**Task instructions**
Scan the material below for the string "script", and copy every line where it shows up.

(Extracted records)

------------------------------------------------------------

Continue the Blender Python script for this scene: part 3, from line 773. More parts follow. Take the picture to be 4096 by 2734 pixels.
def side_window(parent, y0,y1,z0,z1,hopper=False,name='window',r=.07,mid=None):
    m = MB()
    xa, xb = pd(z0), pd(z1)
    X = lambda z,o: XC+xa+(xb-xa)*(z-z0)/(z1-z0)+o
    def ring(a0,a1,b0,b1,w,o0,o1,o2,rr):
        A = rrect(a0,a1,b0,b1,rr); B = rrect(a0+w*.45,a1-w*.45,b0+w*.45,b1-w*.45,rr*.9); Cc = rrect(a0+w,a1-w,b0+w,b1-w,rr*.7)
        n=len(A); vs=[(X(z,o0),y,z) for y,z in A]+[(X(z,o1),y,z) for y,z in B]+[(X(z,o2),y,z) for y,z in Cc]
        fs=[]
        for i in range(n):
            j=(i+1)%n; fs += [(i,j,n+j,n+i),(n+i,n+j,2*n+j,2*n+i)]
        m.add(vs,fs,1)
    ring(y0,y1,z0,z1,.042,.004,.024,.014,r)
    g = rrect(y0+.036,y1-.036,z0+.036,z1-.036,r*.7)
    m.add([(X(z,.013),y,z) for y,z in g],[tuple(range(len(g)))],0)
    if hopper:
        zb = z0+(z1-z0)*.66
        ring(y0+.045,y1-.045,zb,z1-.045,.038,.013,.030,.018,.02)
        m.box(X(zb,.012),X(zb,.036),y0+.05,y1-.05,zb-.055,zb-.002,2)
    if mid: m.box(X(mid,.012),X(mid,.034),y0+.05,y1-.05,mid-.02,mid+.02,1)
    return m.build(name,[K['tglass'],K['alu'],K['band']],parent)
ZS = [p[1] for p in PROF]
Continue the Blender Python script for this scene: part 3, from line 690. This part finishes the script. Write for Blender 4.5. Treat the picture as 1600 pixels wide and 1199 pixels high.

------------------------------------------------------------

**Written solution**
Continue the Blender Python script for this scene: part 3, from line 773. More parts follow. Take the picture to be 4096 by 2734 pixels.
Continue the Blender Python script for this scene: part 3, from line 690. This part finishes the script. Write for Blender 4.5. Treat the picture as 1600 pixels wide and 1199 pixels high.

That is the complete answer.